Images and wikis
Friday, April 25th, 2008Despite my photographic background (my undergraduate course was a three year diploma in photography), I don’t keep it up much any more - though I have been slightly more active since buying a nice digital SLR last year. Even still, I didn’t feel I had a lot to learn by uploading photos to Commons or Flickr (as per week 6 of the oercourse) - which wouldn’t exactly be new to me. Instead, I concentrated on doing some digging around other resources (more on which in my next blog post), and working on Wikiversity’s “help” pages around uploading and using images - mainly this one.
Images can cause problems on Wikiversity. For example, there was much activity recently by a group of students in a face to face group, who had been tasked with writing educational materials on “Design for the environment” as part of their coursework. They developed a lot of good resources - but, as I pointed out on the talk page, they also uploaded a large number of copyright violations. Some students were clearly aware of copyright issues, and used free content photos from Commons and Flickr (though sometimes these images were not free enough for Wikiversity); some students uploaded copyrighted work and illegally placed it under a free licence; and some others uploaded copyrighted work claiming that, since it is to be used in educational contexts, it falls under “fair use”. Whatever was done “wrongly” (with respect to Wikiversity’s free content principles) was not done out of malice, but simply a lack of awareness either of copyright itself, and how it works, or of Wikiversity’s position on copyright. And copyright - as I’ve said before, and as anyone in the free culture movement knows - is a mind-bogglingly complex arena.
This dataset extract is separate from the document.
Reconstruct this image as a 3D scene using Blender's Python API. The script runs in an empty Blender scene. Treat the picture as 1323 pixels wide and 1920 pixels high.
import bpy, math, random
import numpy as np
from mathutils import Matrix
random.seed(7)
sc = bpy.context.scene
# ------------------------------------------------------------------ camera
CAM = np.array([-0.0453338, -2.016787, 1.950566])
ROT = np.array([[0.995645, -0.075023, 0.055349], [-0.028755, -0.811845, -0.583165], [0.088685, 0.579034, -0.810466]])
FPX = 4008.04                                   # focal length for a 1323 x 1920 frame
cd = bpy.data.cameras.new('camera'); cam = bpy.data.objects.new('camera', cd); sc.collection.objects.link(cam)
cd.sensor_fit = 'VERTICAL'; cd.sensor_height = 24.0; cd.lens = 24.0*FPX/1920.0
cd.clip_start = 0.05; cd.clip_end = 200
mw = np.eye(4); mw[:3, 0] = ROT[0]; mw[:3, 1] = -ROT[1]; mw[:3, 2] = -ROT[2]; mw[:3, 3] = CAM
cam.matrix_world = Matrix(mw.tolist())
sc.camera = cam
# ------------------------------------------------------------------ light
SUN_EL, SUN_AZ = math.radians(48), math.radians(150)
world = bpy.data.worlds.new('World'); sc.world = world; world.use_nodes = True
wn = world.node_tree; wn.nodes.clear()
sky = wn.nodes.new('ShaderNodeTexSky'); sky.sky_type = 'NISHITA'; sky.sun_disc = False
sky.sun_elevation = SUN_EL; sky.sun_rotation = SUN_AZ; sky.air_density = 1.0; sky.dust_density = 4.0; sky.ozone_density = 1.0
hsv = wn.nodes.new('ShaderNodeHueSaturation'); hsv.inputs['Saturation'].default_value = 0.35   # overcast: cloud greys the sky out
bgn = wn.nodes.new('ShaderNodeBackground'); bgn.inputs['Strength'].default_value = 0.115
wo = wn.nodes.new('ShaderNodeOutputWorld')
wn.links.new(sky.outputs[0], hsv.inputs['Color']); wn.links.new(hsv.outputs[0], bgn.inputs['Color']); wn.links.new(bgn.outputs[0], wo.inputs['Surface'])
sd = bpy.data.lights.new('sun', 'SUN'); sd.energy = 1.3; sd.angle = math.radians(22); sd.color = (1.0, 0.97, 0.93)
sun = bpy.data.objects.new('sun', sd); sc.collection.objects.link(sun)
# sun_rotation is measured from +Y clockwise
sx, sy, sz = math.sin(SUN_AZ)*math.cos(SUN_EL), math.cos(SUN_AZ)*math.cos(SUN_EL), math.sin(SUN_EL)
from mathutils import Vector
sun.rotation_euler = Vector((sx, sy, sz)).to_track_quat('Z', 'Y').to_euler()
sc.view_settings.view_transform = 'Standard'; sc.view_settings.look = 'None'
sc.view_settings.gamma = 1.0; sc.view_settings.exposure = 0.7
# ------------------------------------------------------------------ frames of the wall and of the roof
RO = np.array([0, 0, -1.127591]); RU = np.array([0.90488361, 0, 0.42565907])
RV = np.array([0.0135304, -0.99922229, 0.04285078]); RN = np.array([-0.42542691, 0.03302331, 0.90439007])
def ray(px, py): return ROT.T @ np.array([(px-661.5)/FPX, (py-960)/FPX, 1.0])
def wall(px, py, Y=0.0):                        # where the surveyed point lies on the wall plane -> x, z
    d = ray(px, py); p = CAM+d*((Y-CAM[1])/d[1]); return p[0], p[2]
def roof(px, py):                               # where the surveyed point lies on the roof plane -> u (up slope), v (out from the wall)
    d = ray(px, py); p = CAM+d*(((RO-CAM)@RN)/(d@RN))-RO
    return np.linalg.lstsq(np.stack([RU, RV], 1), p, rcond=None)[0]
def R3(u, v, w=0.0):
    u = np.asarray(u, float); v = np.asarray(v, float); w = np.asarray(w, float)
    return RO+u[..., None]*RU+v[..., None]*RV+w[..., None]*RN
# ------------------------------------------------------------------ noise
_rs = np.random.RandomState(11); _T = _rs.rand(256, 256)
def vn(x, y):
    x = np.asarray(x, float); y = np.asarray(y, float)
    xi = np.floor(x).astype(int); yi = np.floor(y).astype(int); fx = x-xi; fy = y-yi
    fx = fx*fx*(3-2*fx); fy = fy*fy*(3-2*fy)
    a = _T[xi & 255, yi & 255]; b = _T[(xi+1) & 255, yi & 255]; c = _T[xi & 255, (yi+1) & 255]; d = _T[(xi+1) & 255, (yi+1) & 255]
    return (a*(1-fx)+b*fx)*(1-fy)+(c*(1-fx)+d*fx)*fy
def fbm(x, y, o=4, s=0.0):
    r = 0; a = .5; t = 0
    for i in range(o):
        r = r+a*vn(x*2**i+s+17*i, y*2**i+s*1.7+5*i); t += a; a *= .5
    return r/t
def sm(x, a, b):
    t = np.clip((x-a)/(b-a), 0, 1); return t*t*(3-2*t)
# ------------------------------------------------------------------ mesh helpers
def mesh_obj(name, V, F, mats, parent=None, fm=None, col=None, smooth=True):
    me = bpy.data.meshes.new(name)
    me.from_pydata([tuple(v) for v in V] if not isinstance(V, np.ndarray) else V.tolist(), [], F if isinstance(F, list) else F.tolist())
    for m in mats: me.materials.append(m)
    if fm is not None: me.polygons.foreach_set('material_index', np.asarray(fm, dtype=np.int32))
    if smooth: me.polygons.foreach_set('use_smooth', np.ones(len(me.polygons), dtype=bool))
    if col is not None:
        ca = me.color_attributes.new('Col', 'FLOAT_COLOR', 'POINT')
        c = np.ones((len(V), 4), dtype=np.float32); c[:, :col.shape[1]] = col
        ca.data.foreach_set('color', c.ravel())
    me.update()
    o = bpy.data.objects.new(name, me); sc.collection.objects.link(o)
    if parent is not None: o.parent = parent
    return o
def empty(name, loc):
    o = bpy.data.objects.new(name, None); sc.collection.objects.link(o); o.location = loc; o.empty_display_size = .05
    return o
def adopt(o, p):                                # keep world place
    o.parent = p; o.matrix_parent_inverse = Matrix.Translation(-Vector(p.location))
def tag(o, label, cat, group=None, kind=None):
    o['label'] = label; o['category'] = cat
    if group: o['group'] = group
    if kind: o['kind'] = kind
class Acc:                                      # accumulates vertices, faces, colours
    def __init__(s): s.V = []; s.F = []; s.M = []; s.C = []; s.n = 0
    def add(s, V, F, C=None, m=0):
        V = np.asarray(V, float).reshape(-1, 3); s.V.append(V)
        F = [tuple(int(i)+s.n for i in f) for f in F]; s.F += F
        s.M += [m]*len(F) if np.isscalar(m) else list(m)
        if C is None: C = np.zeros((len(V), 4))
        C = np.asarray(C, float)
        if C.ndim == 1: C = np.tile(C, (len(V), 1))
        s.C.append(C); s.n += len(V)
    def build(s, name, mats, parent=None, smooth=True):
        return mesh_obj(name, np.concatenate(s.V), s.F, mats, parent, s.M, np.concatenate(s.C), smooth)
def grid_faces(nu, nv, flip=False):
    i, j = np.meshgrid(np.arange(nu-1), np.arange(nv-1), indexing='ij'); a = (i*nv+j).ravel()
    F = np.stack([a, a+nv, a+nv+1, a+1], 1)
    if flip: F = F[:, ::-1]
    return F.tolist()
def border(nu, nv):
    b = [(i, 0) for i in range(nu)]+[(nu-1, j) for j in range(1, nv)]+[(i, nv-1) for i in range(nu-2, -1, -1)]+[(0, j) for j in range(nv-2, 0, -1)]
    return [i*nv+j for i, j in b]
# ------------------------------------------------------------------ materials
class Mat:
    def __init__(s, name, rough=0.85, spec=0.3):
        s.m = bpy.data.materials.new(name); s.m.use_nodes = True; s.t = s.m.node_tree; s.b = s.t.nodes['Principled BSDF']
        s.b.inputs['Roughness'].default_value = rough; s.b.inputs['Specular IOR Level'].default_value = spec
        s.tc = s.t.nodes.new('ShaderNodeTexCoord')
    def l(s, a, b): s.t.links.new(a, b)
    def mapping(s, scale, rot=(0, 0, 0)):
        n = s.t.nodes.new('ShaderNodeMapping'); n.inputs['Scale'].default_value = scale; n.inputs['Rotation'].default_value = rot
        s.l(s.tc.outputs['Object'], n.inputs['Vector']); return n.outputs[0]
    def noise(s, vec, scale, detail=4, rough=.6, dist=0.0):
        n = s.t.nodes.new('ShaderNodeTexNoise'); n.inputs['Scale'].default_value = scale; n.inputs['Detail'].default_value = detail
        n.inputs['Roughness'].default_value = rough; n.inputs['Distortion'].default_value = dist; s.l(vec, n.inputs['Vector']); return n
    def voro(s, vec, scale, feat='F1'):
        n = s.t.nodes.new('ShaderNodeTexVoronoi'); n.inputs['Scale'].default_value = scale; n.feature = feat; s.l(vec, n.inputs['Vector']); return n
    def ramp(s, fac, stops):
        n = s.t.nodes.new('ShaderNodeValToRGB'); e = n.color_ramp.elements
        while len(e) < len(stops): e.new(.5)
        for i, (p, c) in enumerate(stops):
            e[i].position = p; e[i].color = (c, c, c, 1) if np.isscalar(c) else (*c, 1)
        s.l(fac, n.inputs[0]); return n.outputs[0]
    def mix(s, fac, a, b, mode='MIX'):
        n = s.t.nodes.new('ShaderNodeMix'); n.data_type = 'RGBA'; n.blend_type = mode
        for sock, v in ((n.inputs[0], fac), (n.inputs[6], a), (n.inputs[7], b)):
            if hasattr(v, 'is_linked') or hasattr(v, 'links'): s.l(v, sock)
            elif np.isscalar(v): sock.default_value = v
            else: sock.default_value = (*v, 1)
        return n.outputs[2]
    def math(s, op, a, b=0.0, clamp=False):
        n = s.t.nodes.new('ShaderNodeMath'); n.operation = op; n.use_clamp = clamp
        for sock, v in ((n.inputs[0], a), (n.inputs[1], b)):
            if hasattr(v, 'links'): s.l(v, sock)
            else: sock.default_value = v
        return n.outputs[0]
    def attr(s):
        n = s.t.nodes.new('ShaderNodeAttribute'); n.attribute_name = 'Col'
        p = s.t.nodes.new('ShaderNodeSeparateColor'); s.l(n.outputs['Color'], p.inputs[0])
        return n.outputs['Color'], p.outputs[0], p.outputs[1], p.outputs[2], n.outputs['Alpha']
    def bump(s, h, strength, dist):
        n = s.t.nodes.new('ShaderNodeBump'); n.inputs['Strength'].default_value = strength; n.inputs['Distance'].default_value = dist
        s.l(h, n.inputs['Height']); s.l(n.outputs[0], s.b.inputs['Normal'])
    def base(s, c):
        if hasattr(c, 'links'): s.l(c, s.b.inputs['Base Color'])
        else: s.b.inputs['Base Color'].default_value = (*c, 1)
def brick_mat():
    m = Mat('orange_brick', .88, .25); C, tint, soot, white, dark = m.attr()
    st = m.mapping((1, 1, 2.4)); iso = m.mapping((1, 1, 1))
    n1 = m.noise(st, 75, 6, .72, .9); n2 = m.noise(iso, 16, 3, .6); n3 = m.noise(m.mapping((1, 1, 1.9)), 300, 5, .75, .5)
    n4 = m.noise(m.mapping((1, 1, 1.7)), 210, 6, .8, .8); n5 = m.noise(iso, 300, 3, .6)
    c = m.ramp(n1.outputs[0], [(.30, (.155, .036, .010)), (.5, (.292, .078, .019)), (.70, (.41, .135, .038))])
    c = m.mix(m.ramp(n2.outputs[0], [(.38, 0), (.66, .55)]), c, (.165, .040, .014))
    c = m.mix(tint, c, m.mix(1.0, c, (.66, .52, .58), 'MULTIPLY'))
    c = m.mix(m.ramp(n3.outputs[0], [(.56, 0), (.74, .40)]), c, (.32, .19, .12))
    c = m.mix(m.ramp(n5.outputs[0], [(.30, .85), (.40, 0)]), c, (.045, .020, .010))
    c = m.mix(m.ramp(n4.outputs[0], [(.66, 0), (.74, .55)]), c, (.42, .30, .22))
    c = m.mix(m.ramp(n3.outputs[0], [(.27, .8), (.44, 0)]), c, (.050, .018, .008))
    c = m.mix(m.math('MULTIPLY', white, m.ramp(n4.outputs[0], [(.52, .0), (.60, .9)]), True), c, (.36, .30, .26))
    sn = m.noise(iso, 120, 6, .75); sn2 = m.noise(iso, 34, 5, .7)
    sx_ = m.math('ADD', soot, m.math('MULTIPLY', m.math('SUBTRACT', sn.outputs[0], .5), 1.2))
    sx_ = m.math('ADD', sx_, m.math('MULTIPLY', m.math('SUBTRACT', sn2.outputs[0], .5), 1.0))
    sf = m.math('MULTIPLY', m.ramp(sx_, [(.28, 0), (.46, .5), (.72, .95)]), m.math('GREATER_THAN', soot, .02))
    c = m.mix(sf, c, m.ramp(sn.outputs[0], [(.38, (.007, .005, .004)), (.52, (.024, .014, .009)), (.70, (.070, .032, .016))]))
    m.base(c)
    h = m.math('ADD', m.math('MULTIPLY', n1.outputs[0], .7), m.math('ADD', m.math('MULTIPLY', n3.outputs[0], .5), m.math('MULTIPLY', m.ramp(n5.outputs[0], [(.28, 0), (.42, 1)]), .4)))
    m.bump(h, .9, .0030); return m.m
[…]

Images on wikis can be a real headache - Commons is not Flickr - and there’s a reason why most people use Flickr in preference to Commons, even amongst the free content heads. Mediawiki’s syntax is clunky and sometimes completely counter-intuitive (as with storing sound files in the “Image” namespace!) - and then there is the complexity of learning about Wikimedia’s pretty ‘hardcore’ stance on copyright (which, IMO, is a good thing). However, when you’ve traversed the learning curve somewhat, it does work, and make sense. I haven’t gone through the blogs of the people in this course to see what experiences people have had with images on Commons/Wikiversity, but I would imagine that there were some frustrations (or will be, when they find their images deleted by zealous Commons admins!).
All of which brings us back to, yep, education. We, as part of the free culture movement need to educate people about not just the need for open content, but the process by which people can make content free. We, on free content projects like Wikiversity, have to develop robust but clearly understandable resources for doing so - targeting people from absolute zero knowledge to people with specific queries. Commons does this to some extent - though its guidelines are probably actively offputting for rank beginners - and so I think Wikiversity could complement this in a very significant way. If anyone has any experiences of wikis and images they’d like to share, I’d love to hear them to be able to develop resources or learning spaces to make images more workable in a wiki context.